> Input for this task:
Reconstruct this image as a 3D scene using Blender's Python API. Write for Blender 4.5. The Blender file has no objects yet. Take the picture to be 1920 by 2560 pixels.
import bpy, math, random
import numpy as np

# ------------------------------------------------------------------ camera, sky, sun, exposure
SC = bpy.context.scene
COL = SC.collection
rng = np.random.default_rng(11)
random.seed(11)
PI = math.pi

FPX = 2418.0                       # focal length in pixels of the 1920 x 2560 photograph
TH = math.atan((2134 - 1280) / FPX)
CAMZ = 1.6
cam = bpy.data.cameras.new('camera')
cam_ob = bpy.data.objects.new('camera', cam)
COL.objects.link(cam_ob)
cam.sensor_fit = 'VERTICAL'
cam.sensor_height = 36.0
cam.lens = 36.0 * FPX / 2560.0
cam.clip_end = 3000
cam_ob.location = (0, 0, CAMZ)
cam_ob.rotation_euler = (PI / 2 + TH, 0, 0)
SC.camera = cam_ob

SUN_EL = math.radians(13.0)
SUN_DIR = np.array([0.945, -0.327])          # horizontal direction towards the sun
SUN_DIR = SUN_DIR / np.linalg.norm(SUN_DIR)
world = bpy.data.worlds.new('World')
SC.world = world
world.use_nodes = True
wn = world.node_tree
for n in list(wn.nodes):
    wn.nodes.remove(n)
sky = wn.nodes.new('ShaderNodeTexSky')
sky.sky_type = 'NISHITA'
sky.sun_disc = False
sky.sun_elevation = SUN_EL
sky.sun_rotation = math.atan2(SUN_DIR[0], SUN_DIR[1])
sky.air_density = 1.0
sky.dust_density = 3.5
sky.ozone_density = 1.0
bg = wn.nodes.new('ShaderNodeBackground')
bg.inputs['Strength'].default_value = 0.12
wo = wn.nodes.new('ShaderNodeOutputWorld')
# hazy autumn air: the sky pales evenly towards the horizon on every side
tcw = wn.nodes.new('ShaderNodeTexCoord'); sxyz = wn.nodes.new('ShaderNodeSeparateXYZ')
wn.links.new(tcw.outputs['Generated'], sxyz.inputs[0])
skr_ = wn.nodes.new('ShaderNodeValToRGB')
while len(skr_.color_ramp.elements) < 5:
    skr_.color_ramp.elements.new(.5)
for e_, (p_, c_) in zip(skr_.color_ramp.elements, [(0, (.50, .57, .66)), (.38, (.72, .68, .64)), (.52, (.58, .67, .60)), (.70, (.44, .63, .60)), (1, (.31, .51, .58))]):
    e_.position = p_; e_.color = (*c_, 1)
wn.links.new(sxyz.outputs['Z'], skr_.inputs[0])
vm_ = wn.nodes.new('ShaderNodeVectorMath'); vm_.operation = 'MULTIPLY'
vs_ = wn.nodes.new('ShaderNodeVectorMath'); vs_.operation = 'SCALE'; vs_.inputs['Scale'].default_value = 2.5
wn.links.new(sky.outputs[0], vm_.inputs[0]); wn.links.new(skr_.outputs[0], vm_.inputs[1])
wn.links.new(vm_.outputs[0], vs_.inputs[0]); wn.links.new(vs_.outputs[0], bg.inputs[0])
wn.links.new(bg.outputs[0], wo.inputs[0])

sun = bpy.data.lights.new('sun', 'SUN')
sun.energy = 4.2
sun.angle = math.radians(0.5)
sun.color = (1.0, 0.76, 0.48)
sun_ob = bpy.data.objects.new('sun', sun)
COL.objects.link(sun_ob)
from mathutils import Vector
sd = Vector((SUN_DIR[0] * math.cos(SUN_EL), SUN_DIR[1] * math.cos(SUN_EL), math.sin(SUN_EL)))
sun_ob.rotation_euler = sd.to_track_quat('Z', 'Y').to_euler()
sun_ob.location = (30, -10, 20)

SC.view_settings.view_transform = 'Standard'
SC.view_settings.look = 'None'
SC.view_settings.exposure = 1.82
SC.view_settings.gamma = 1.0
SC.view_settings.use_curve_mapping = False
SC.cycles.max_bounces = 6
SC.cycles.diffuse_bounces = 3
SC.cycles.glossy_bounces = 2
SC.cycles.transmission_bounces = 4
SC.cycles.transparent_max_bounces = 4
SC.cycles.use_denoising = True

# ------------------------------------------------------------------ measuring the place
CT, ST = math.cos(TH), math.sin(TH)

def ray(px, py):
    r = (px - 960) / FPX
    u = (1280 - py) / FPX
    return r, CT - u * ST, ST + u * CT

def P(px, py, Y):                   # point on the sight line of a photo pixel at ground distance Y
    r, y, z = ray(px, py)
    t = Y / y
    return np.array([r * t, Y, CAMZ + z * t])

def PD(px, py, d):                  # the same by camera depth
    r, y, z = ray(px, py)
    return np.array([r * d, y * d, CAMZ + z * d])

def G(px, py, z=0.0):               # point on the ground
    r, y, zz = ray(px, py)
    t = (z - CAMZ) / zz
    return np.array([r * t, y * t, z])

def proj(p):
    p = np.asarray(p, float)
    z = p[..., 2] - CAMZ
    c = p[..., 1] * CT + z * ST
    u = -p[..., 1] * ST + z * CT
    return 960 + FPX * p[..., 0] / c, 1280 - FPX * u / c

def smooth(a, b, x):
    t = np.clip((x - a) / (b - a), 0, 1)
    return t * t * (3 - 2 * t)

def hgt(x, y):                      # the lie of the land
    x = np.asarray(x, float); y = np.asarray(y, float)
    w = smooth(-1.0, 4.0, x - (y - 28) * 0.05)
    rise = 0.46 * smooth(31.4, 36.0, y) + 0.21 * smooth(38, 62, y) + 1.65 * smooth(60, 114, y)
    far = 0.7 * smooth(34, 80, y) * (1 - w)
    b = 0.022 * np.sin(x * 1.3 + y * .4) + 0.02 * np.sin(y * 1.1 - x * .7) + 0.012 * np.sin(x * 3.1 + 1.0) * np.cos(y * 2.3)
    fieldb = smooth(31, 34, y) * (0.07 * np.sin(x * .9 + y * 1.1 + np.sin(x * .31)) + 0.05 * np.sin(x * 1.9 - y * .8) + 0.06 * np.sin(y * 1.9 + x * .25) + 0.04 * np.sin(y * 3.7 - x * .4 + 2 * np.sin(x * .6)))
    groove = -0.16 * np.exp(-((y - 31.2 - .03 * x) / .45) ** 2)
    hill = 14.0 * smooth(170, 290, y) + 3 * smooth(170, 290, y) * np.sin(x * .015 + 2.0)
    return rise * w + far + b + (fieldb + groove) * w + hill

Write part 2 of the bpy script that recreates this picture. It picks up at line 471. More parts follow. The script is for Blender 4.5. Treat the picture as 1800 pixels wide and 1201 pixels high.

> Request:
Take the lines from the first line of the records through the line holding "PI = math.pi", both included, and please reproduce them exactly with nothing added.

> Solution to this problem:
Reconstruct this image as a 3D scene using Blender's Python API. Write for Blender 4.5. The Blender file has no objects yet. Take the picture to be 1920 by 2560 pixels.
import bpy, math, random
import numpy as np

# ------------------------------------------------------------------ camera, sky, sun, exposure
SC = bpy.context.scene
COL = SC.collection
rng = np.random.default_rng(11)
random.seed(11)
PI = math.pi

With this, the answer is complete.